The Hollywood Reporter caught up with Christensen going into Tuesday night’s season three finale to discuss navigating her TV directorial debut with so much personal drama and if it’s really the end between Angie and Will.
How did you get so lucky for the penultimate episode of season three to be your TV directorial debut?
I did get lucky. I was originally assigned a different episode, and then, because of two big scheduling factors, we had to swap everything around. I ended up getting this one, and I was so excited. It pulls no punches. It’s just like nonstop bombshells throughout the whole episode.
How long did you know you wanted to direct? What kind of preparation did you do?
I have directed short films, and I have said previously that I wanted to direct TV, but I didn’t feel it as truly as I did with this show. Because I love this team, and I love collaborating with this team, and I love feeling like I’m part of the team, directing is just kind of the ultimate in that feeling of like I’m really on the team. And I really had been asking for this job, and saying, “Okay, here we are.”
I know the tone of this show. I know I’m in the trenches here.
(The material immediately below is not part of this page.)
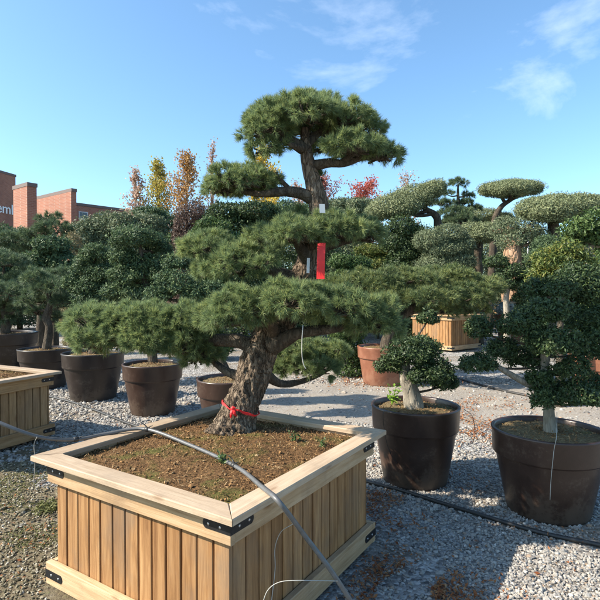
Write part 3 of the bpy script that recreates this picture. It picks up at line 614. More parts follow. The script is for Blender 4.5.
# ------------------------------------------------------------------ the big pine
BIG = {}
def big_pine():
    Y = 3.25
    base = np.array(at(236, 436, 3.2)); base[2] = .66
    t = thing('cloud_pine', 'big cloud pruned pine with spreading layered pads growing in the foreground planter', 'pine tree', base)
    tp = [(228, 442, 3.16), (233, 429, 3.2), (241, 407, 3.22), (250, 384, 3.25), (257, 360, 3.27), (270, 335, 3.3), (296, 296, 3.3), (306, 268, 3.3), (313, 240, 3.28), (319, 212, 3.25), (315, 190, 3.25), (309, 168, 3.25), (306, 148, 3.25), (305, 128, 3.25)]
    T = [np.array(at(*p)) for p in tp]; s = 3.25 / 500
    rad = [22 * s, 19 * s, 15.5 * s, 14 * s, 15.5 * s, 15.5 * s, 12.5 * s, 11 * s, 10.2 * s, 9.6 * s, 8.6 * s, 6.8 * s, 5.6 * s, 4 * s]
    V, f = tube(T[:8], rad[:8], 240, 110, .30, 21, seed=3.1)
    # root flare
    lowz = V[:, 2].min(); k = np.clip(1 - (V[:, 2] - .62) / .16, 0, 1); ax = np.array(T[0])
    ang = np.arctan2(V[:, 1] - ax[1], V[:, 0] - ax[0]); fl = 1 + k ** 2 * (.22 + .2 * np.cos(ang * 3 + 1))
    V[:, 0] = ax[0] + (V[:, 0] - ax[0]) * np.where(k > 0, fl, 1); V[:, 1] = ax[1] + (V[:, 1] - ax[1]) * np.where(k > 0, fl, 1)
    tr = npmesh('trunk', V, f, BARKP, t, True); BIG['V'] = V
    V, f = tube(T[7:], rad[7:], 90, 40, .15, 14, seed=5); npmesh('upper_trunk', V, f, BARKR, t, True)
    C = np.vstack([catmull(T, 120)])
    def br(pts, R, m=BARKD, seg=18, n=40):
        V, f = tube([np.array(at(*p)) for p in pts], R, n, seg, .2, 12, seed=random.random() * 30); npmesh('branch', V, f, m, t, True)
    br([(260, 350, 3.27), (238, 341, 3.32), (205, 340, 3.42), (165, 338, 3.5), (120, 333, 3.52), (92, 331, 3.5)], [.06, .046, .038, .03, .022, .014])
    br([(272, 345, 3.2), (300, 333, 3.1), (340, 328, 3.05), (378, 322, 3.0)], [.06, .034, .024, .012])
    br([(275, 335, 3.2), (270, 322, 3.0), (262, 316, 2.85)], [.045, .03, .015])
    br([(262, 372, 3.3), (283, 384, 3.55), (312, 378, 3.8), (335, 366, 3.9)], [.04, .024, .017, .009])
    br([(247, 378, 3.28), (228, 372, 3.35), (212, 360, 3.5), (205, 350, 3.6)], [.04, .028, .02, .012])
    br([(303, 285, 3.3), (285, 276, 3.28), (262, 268, 3.3), (238, 262, 3.35), (210, 252, 3.4)], [.06, .045, .035, .025, .014])
    br([(308, 262, 3.3), (300, 248, 3.15), (296, 240, 3.05)], [.05, .03, .018])
    br([(310, 255, 3.3), (328, 246, 3.3), (352, 240, 3.32)], [.05, .032, .016])
    br([(317, 202, 3.25), (300, 193, 3.22), (278, 192, 3.2), (258, 194, 3.22), (230, 188, 3.25)], [.044, .036, .029, .02, .011])
    br([(290, 190, 3.2), (281, 180, 3.18), (276, 172, 3.18)], [.018, .012, .006], n=14, seg=8)
    br([(311, 166, 3.25), (328, 163, 3.22), (345, 163, 3.2), (362, 158, 3.2), (385, 157, 3.2)], [.036, .029, .024, .018, .008])
    br([(341, 163, 3.2), (352, 155, 3.15), (360, 148, 3.12)], [.022, .016, .008], n=16, seg=8)
    br([(306, 150, 3.25), (288, 140, 3.2), (268, 134, 3.18)], [.04, .028, .012]); br([(306, 143, 3.25), (320, 132, 3.3), (345, 126, 3.3), (365, 126, 3.3)], [.036, .026, .02, .01])
    br([(306, 150, 3.25), (294, 146, 3.15), (280, 140, 3.15)], [.03, .02, .009], n=16, seg=10)
    pads = [  # px,py,hx,hy,Y
        (92, 322, 31, 24, 3.5), (97, 339, 30, 18, 3.4), (140, 321, 36, 25, 3.45), (150, 338, 37, 18, 3.4), (155, 346, 26, 11, 3.35), (180, 322, 34, 28, 3.42), (202, 352, 24, 22, 3.45), (186, 340, 26, 24, 3.38), (117, 323, 26, 20, 3.42), (161, 322, 26, 20, 3.4), (216, 316, 24, 21, 3.2), (125, 335, 40, 20, 3.72), (172, 338, 34, 20, 3.75),
        (243, 307, 34, 26, 2.95), (292, 300, 40, 24, 2.9), (342, 305, 36, 25, 2.93), (374, 319, 32, 28, 2.98), (290, 303, 60, 22, 3.3), (225, 316, 26, 22, 2.9), (350, 316, 40, 22, 3.3),
        (312, 364, 34, 17, 3.85), (280, 366, 24, 13, 3.9), (298, 348, 30, 14, 3.95), (336, 352, 18, 13, 3.9), (276, 348, 22, 12, 4.0),
        (207, 246, 30, 20, 3.4), (236, 262, 34, 26, 3.25), (262, 240, 26, 18, 3.4), (215, 268, 24, 18, 3.5),(268,262,14,16,3.1),
        (298, 233, 34, 20, 3.05), (338, 229, 32, 21, 3.15), (365, 233, 26, 17, 3.3), (318, 220, 26, 14, 3.3), (292, 216, 14, 9, 3.35),
        (240, 180, 34, 19, 3.2), (222, 186, 20, 15, 3.25), (268, 181, 20, 13, 3.25), (245, 186, 30, 14, 3.45),
        (270, 126, 30, 27, 3.2), (305, 112, 38, 22, 3.15), (345, 116, 32, 22, 3.25), (366, 129, 24, 17, 3.3), (300, 120, 52, 24, 3.5), (268, 147, 22, 16, 3.2), (310, 110, 34, 20, 3.4),
        (352, 146, 32, 16, 3.1), (383, 153, 24, 13, 3.2), (365, 150, 30, 14, 3.4), (322, 177, 6, 8, 3.3), (318,148,20,10,3.5)]
    for (px, py, hx, hy, Yp) in pads:
        c = np.array(at(px, py, Yp)); s_ = Yp / 500; r = np.array([hx * s_ * 1.07, hx * s_ * .9, hy * s_ * 1.04]); c[2] -= r[2] * .12
        mbp = MB(); CC = pine_pad(mbp, c, r, .066, 11, 44, .040, .0030, -.6, 600, .75)
        # fine twigs feeding the cushions from below
        e = c - np.array([0, 0, r[2] * .3]); mbt = MB()
        for q in CC[RNG.permutation(len(CC))[:26]]:
            V, f = tube([e + RNG.normal(0, .25, 3) * r * [1, 1, .2], (e + q) / 2 + RNG.normal(0, .05, 3) * r, q], [.008, .0055, .003], 6, 5); mbt.add(V, f)
        mbp.build('foliage_pad', NEEDLE, t); mbt.build('twig_spray', BARKD, t, True)
    return t, C
PINE, PC = big_pine()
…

I know these characters, and I know what we do and I’d be so honorable to do it.’ And so then, they said yes.
And as I mentioned, I previously was scheduled to do a different episode, potentially an episode in which I had less on-screen crazy drama to contend with but I’m very happy that it turned out this way, and I really enjoyed tackling Angie’s storyline as well as the Will Caleb storyline and the cases and Ormewood’s ongoing health threat, which, confirms, as heavy as that is, that was where so much of the humor came from in this episode.
How long did you have to prepare for the episode?
Not long. The writers were really under the gun to get the scripts out. And because we had to shoot the episodes out of order, they had to write 317 before they were prepared to write 317 so I didn’t have much time. We had just the normal I guess a week or eight days of prep. It was a whirlwind of fun, and of course, I still had to shoot. But the team is really competent and tight and communicative, and they appreciate what I [had] to deal with. I was like, “Cool, you guys keep prepping this episode. Text me when you find out this and that, and text me photos of this and that, and I gotta go shoot some scenes.”
Did Ramón like directing give you even more confidence?
There are plenty of actors who direct their own shows. It’s your mental capacity for it, but it’s also a logistical issue. And since he often has way more on-screen [time] to contend with than I do, I was like ‘great, I got this.’ He was directing the first season. He just had the biggest grin on his face the whole time.